WHAT TO DO: Could the lines from the start of the data through the line with "COL = S.collection" be set down exactly, with no pictures among them?

INFORMATION SHOWN:
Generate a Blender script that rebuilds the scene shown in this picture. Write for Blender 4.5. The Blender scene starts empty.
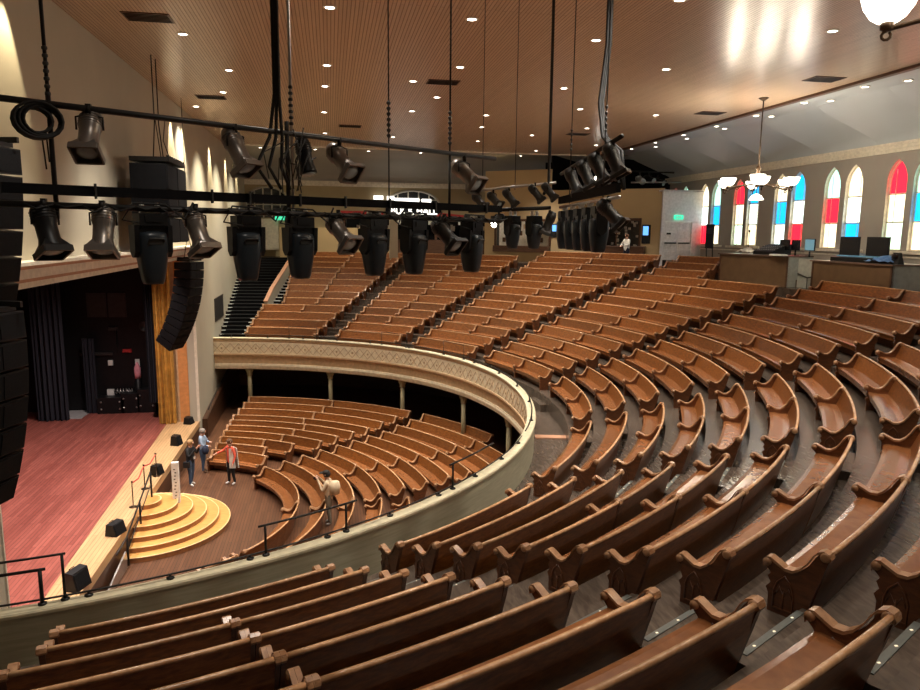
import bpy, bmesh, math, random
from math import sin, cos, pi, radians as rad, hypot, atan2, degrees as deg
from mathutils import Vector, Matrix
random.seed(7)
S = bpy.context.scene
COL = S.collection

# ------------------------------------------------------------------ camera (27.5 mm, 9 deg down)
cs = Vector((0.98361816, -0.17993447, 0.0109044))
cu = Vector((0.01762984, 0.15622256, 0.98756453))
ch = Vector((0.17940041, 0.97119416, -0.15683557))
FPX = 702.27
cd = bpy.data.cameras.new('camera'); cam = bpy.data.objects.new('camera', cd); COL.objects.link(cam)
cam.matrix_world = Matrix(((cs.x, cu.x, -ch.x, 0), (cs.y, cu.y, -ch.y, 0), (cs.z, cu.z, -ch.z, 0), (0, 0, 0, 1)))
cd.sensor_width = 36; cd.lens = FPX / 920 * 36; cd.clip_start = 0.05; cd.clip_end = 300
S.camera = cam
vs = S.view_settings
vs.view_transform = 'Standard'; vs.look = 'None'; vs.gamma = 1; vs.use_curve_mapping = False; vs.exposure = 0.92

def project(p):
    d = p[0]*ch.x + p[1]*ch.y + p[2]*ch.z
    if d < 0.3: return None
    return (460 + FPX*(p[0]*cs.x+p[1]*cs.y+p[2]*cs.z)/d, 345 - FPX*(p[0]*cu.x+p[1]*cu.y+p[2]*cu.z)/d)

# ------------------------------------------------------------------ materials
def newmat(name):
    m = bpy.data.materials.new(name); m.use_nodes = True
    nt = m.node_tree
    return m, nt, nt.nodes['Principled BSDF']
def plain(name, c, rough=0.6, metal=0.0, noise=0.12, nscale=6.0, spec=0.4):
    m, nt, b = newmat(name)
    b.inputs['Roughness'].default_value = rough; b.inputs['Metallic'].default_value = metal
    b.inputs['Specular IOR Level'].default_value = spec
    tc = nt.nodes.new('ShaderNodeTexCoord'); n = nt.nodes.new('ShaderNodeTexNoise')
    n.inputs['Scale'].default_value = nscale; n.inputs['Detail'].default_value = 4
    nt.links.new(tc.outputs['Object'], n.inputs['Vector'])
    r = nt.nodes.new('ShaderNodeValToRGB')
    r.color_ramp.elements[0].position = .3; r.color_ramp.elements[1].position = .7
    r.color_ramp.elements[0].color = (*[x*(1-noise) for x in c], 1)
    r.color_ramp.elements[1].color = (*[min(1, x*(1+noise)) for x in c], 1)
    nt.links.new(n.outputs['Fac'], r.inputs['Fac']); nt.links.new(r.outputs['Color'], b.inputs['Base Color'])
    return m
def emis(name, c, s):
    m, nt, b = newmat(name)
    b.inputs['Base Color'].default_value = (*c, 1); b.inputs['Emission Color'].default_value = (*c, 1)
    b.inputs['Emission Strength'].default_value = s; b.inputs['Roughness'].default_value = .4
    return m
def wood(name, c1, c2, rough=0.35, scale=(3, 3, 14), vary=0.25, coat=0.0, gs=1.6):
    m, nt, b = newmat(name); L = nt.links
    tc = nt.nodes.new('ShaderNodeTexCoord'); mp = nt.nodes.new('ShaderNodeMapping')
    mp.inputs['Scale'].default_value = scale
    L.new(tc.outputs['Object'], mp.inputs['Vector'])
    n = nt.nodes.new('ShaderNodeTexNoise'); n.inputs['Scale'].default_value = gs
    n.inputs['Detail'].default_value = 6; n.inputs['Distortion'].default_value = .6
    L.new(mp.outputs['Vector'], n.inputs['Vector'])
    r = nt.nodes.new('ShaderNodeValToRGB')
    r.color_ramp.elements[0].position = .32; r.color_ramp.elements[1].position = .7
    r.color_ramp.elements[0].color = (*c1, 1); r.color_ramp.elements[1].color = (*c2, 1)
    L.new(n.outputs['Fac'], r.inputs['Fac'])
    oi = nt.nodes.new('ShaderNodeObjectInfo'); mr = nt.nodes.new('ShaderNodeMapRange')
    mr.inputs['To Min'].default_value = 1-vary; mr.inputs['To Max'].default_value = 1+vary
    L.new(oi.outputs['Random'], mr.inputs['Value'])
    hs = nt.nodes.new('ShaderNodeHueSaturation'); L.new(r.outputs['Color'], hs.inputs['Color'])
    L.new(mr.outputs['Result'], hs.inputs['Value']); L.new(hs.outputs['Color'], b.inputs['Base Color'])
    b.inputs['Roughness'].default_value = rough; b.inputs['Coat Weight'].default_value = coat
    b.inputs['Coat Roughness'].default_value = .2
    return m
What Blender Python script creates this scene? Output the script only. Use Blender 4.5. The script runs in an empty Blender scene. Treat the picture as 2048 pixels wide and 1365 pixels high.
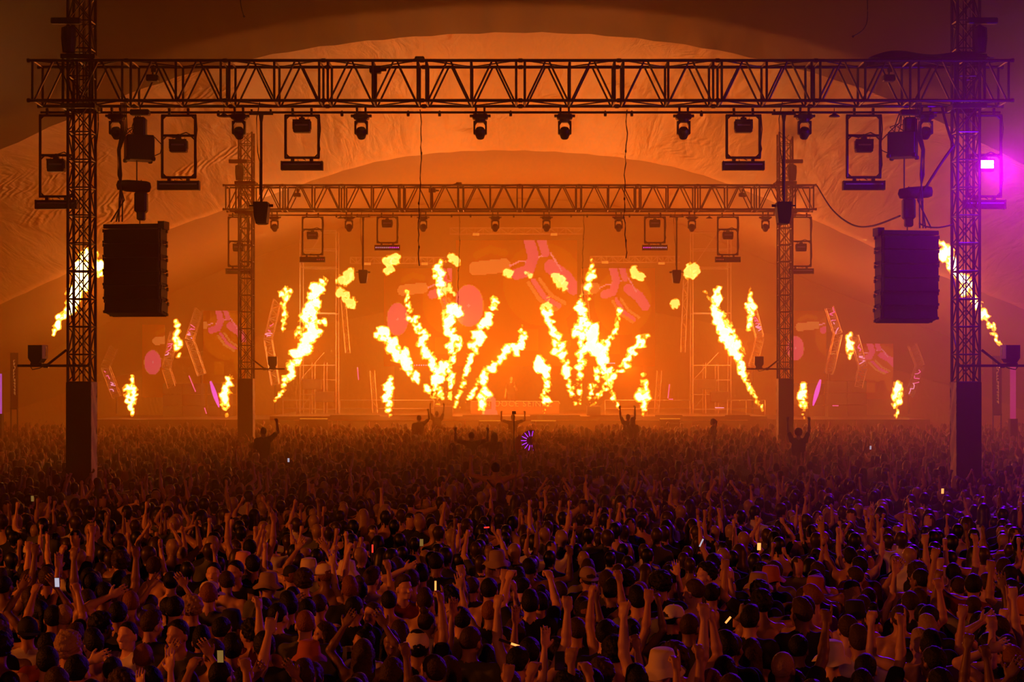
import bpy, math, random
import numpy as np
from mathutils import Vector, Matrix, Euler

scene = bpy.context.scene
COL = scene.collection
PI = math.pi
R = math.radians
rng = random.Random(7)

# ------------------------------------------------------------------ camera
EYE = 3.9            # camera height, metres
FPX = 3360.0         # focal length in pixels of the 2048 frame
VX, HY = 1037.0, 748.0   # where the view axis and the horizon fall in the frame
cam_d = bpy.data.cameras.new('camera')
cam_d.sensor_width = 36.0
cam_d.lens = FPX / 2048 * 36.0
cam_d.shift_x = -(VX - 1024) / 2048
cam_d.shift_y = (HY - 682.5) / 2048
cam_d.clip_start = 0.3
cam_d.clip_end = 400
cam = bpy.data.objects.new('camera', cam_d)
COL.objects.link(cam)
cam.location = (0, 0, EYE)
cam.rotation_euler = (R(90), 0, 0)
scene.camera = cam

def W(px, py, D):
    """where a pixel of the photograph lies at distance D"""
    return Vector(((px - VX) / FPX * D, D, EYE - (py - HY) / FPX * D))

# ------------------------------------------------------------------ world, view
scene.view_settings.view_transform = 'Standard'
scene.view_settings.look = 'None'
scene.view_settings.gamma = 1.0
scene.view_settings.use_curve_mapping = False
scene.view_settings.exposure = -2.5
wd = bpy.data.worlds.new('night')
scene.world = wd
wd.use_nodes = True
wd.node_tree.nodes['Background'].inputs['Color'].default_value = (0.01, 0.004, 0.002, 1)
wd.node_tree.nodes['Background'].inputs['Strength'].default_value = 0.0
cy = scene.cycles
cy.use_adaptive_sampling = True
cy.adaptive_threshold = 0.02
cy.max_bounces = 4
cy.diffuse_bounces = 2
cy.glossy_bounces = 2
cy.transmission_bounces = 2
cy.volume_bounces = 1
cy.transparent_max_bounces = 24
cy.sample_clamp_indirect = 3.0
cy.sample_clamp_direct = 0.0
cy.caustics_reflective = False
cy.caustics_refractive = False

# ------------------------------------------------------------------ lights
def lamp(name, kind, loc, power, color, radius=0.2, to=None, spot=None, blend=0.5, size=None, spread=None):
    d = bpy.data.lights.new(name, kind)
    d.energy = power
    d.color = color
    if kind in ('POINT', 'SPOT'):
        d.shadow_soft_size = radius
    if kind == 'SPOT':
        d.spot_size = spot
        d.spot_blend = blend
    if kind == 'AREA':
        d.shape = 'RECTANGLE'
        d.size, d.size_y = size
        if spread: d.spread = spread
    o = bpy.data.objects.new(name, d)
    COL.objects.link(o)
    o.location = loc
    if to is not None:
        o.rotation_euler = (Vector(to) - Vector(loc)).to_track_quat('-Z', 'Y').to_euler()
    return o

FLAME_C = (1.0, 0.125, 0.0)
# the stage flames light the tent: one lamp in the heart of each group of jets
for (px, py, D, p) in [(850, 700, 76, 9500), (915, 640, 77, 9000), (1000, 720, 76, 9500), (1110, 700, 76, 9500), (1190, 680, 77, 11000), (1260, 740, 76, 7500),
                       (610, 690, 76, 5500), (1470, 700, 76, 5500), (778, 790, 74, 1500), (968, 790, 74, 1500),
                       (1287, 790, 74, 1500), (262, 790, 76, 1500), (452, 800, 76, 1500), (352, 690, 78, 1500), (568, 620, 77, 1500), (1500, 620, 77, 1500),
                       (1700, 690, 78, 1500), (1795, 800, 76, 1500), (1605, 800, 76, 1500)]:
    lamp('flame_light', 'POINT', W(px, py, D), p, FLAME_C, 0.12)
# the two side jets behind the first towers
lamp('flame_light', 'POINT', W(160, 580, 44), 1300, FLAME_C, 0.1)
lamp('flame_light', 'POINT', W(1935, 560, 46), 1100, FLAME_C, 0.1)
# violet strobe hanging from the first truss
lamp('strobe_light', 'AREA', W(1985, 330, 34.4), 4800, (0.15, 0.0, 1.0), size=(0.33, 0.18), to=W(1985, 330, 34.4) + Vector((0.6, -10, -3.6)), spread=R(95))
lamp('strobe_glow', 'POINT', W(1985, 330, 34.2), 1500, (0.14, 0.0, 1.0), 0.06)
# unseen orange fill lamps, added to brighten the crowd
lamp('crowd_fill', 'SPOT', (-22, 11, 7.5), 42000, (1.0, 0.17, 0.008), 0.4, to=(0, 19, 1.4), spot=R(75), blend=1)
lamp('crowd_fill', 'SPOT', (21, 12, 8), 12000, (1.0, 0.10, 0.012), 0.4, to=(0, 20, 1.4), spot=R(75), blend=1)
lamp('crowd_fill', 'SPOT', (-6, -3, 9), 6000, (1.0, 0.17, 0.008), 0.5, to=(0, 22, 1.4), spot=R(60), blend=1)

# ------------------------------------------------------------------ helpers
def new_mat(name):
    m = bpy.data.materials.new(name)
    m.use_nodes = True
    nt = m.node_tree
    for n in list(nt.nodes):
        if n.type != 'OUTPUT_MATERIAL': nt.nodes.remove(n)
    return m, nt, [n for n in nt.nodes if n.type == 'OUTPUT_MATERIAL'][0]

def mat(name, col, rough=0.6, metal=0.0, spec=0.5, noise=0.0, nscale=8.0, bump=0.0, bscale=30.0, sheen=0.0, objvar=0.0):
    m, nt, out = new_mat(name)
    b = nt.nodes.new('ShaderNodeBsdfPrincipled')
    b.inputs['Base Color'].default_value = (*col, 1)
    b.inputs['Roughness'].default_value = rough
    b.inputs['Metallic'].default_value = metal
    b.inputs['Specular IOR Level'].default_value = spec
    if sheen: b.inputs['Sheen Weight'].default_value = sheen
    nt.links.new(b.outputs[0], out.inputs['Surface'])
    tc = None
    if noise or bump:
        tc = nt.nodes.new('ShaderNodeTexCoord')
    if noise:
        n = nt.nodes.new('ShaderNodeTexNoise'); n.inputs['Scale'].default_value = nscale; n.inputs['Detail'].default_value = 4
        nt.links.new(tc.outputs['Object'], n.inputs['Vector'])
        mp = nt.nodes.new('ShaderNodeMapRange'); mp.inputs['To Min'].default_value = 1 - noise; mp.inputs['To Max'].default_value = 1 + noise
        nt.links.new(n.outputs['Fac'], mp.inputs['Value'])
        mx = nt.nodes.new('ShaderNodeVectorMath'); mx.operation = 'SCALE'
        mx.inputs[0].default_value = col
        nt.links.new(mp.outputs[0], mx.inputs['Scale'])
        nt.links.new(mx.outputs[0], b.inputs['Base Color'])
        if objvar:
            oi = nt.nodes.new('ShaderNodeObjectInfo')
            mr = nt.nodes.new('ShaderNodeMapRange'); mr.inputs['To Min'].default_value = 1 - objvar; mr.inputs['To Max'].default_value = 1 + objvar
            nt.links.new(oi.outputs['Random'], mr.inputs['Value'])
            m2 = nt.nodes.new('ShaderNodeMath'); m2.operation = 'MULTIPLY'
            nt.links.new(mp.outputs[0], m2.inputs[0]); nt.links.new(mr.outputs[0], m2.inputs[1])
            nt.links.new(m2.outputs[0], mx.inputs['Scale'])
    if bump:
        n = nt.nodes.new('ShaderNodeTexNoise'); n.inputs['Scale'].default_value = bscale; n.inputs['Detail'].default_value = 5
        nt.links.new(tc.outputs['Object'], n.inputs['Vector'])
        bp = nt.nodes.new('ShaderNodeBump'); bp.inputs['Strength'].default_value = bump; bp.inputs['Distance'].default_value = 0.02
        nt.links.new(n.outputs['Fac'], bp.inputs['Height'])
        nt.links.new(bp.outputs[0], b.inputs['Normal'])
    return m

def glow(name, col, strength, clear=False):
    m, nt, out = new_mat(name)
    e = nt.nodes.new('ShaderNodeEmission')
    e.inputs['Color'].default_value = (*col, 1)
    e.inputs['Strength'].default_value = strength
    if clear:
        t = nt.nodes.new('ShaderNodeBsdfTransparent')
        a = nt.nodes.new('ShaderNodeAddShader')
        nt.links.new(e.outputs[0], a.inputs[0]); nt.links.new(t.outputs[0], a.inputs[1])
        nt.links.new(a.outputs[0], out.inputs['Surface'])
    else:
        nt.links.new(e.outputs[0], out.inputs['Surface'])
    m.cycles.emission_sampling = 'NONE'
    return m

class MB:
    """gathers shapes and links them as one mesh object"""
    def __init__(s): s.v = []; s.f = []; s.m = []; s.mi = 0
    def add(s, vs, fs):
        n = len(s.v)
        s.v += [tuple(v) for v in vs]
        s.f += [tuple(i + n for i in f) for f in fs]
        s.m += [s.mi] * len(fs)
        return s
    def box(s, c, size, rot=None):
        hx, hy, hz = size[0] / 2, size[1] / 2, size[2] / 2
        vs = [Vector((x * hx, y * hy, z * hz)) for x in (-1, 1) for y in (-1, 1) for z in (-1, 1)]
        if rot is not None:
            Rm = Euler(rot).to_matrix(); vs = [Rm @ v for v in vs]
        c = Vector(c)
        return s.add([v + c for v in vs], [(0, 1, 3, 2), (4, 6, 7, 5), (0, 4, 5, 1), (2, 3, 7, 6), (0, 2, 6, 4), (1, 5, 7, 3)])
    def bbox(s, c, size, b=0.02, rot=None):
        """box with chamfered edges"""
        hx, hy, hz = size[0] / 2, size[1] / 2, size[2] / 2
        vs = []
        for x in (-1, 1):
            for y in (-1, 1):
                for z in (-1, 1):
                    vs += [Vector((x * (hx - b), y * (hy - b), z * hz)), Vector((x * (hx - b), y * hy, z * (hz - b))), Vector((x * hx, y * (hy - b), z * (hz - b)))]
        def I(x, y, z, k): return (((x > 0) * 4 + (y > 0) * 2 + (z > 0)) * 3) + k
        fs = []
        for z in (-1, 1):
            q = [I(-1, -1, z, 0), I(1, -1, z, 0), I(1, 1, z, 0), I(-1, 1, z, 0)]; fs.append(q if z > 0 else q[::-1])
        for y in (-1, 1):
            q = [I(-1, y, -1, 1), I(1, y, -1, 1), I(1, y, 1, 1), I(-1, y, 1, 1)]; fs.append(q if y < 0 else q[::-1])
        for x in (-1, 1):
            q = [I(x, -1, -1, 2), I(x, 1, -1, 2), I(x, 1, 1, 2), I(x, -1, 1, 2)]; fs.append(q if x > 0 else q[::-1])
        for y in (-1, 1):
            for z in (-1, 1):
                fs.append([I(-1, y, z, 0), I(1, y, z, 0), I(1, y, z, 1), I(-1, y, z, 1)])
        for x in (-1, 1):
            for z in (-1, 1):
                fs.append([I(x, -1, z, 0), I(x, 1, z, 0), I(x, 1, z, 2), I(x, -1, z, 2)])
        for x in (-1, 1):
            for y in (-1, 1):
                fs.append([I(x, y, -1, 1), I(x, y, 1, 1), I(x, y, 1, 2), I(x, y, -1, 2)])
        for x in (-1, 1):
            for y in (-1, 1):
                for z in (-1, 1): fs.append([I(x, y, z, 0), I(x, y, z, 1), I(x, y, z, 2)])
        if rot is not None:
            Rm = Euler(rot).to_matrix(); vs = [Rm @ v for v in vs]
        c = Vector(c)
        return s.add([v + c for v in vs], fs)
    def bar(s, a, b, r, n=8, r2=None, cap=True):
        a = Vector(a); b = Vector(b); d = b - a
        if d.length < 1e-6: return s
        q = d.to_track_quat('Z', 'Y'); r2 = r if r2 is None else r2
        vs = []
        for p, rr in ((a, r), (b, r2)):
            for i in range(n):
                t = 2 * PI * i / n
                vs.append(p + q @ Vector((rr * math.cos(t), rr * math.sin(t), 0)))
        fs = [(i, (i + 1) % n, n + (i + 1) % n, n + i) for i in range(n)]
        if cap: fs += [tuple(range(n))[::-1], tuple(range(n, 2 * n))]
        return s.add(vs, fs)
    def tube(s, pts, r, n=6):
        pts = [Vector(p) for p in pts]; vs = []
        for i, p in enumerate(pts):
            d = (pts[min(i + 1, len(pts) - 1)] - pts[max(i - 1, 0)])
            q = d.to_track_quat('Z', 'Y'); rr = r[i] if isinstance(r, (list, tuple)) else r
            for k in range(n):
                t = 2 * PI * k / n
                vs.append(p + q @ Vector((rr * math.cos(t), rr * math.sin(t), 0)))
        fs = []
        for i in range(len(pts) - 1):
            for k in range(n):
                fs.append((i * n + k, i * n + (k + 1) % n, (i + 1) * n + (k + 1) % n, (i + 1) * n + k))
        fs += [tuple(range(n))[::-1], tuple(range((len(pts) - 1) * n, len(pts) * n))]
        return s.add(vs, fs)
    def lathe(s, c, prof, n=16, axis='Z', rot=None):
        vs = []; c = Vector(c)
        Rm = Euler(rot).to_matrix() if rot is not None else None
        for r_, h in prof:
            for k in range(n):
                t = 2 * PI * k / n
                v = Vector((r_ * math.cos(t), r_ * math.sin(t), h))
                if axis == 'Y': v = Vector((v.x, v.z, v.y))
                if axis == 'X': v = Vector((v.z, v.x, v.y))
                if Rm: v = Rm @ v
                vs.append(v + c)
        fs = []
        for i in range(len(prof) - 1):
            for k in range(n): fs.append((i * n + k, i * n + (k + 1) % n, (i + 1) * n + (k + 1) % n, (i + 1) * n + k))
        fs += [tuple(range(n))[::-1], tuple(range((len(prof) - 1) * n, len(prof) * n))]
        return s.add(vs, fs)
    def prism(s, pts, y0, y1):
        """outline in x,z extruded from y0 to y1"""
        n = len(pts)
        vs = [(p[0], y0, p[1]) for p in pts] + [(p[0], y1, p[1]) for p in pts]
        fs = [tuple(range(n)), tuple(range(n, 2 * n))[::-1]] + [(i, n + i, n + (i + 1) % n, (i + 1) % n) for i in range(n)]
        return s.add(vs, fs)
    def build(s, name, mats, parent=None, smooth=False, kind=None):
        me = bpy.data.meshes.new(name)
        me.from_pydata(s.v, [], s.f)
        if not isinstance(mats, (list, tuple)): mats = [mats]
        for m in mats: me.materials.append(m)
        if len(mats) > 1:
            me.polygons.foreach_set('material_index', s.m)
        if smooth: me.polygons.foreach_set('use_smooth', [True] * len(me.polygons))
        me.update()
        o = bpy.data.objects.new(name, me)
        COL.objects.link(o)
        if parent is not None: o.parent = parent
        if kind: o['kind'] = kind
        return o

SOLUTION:
Generate a Blender script that rebuilds the scene shown in this picture. Write for Blender 4.5. The Blender scene starts empty.
import bpy, bmesh, math, random
from math import sin, cos, pi, radians as rad, hypot, atan2, degrees as deg
from mathutils import Vector, Matrix
random.seed(7)
S = bpy.context.scene
COL = S.collection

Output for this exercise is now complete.